The press conference comes eight days after the president's win over Republican nominee Mitt Romney, so it's not clear how many political questions Mr. Obama will face or how he'll outline his views of the results.
ON THE CLIFF'S EDGE
Judy Woodruff examined the lame duck session on Tuesday's Newshour, with Todd Zwillich of PRI's "The Takeaway" walking through the multiple fiscal cliff scenarios.
Watch the discussion below.
And Jeffrey Brown talked with two of the leaders who attended a meeting at the White House Tuesday, National Education Association's Dennis Van Roekel and Moveon's Justin Ruben.
Ruben said the president made clear "he's going to stick to his guns" on higher taxes for the wealthiest Americans, and Van Roekel said the conversation was broad. He said Mr. Obama wasn't talking with them about how he'd negotiate a deal, since the battle is just beginning.
Watch that conversation below.
The NewsHour's Kwame Holman was at the White House on Tuesday. He reports:
Leaders of labor and liberal organizations were all smiles as they trickled out of a White House meeting with the president.
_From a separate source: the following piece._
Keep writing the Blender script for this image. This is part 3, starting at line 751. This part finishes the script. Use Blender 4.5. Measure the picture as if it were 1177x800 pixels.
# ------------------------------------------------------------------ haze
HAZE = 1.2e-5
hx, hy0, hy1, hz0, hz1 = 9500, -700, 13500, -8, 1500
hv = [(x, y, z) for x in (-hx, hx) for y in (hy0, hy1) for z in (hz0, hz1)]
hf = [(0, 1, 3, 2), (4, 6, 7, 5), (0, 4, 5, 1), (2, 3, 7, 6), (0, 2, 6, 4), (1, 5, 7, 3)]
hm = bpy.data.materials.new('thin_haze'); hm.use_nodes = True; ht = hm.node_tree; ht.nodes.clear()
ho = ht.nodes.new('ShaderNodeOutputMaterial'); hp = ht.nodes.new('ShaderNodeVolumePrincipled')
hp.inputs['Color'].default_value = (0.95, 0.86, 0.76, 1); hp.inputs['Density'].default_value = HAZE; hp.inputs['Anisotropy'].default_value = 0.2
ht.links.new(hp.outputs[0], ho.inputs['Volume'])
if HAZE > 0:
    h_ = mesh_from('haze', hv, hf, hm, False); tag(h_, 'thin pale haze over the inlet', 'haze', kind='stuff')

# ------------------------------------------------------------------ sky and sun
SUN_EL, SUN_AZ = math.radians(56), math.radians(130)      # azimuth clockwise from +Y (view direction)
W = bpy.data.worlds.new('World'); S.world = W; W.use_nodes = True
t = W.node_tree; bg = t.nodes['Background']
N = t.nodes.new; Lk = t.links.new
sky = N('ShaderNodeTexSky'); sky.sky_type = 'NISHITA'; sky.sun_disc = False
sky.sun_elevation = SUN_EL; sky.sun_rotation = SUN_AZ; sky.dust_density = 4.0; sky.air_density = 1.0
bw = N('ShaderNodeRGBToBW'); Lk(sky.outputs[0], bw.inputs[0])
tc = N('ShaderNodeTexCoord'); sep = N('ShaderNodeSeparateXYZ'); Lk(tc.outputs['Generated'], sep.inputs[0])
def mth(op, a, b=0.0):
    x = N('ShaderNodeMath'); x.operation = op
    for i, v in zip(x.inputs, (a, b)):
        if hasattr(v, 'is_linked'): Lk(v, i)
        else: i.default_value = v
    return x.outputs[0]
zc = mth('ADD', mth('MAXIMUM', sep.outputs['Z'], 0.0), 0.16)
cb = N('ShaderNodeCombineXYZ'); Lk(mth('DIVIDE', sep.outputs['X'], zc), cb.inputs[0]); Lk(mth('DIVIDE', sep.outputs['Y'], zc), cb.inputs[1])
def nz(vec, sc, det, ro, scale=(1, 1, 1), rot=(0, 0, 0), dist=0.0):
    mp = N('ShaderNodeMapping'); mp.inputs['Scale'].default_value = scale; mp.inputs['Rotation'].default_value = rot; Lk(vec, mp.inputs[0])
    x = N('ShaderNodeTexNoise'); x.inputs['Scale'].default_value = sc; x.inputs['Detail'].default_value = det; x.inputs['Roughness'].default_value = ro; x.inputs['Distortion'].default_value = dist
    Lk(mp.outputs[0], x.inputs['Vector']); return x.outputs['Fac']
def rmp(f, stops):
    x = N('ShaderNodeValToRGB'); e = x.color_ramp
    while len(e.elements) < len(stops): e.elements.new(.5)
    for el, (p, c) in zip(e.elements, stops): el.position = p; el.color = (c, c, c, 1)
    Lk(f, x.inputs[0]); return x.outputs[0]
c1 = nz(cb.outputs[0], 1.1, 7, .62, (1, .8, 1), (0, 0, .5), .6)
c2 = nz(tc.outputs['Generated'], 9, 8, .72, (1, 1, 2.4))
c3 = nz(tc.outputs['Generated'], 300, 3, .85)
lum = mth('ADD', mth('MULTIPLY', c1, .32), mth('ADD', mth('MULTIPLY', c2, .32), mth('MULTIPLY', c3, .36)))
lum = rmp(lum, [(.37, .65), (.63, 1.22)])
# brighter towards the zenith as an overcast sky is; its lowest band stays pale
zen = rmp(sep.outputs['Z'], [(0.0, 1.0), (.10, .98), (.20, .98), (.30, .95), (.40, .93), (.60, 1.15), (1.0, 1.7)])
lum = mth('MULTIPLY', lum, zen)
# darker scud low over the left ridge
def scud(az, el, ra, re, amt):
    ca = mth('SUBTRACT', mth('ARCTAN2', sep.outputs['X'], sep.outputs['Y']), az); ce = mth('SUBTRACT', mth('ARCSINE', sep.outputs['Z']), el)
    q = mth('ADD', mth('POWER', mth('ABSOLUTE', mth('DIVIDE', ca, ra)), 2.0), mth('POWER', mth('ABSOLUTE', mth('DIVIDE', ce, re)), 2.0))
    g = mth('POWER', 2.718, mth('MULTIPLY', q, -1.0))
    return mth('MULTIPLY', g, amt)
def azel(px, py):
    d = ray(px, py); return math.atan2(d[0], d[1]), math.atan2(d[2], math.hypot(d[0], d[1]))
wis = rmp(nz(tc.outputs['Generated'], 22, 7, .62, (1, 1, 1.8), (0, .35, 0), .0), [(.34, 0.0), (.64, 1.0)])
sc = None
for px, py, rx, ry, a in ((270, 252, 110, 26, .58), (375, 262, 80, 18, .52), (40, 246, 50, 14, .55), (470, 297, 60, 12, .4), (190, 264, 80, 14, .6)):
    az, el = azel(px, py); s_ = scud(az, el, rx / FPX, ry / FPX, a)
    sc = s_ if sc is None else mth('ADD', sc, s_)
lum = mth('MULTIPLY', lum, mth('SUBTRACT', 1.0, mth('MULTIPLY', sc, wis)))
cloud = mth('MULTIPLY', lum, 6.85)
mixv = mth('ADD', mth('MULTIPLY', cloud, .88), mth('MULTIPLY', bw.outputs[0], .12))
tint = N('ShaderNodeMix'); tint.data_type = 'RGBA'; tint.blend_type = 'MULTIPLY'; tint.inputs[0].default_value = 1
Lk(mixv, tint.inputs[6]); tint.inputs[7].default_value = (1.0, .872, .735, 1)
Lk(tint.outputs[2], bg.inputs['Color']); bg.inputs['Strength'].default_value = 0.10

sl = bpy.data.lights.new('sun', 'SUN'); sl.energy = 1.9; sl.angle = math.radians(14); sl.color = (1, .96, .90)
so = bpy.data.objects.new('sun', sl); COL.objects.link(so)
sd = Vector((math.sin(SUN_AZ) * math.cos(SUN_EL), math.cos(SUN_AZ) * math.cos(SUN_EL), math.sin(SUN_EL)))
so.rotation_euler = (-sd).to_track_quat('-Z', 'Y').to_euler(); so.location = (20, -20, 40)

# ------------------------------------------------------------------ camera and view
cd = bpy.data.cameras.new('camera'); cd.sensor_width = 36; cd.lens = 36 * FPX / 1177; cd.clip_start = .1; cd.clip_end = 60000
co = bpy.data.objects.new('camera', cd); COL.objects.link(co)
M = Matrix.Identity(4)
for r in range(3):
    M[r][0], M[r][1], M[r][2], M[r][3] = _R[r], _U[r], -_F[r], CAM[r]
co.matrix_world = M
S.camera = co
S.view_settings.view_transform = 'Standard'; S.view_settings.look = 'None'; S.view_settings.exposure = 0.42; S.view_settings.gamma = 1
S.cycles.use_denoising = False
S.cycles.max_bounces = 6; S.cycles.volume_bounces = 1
One called the off-the-record session a "celebration" of Mr. Obama's re-election their foot soldiers helped ensure and a chance to congratulate him on four more years.
It also was a chance, several said, both to urge him to hold harmless the middle class and poor in upcoming "fiscal cliff" budget negotiations with Congress and to assure the president they'll be pushing that message from outside the White House gates.
"We're committed to keeping the campaign going," Deepak Bhargava of the Center for Community Change told a gaggle of reporters in the White House driveway.
He said the groups and Mr. Obama "are on the same page [to] make sure [the budget] isn't balanced on the backs of middle income and poor" people.
Richard Trumka of the AFL-CIO said the president told the dozen leaders he is committed to maintaining the George W. Bush-era tax cuts for the middle class set to expire Dec. 31 while "making sure the wealthy pay their fair share."
A few minutes later and a few steps away in the White House Briefing Room, Press Secretary Jay Carney reiterated that Mr. Obama "will not sign any bill that" extends the tax cuts for the top two percent of tax filers.
Carney also acknowledged no such bill is likely ever to reach the White House since Democrats in the Senate have the votes prevent it.
On Wednesday after the press conference, the president continues the "outside game" strategy he promised to employ more often in a second term when he tries to line up major business leaders' support for his approach to the fiscal cliff negotiations and overall tax, spending, and deficit reduction initiatives.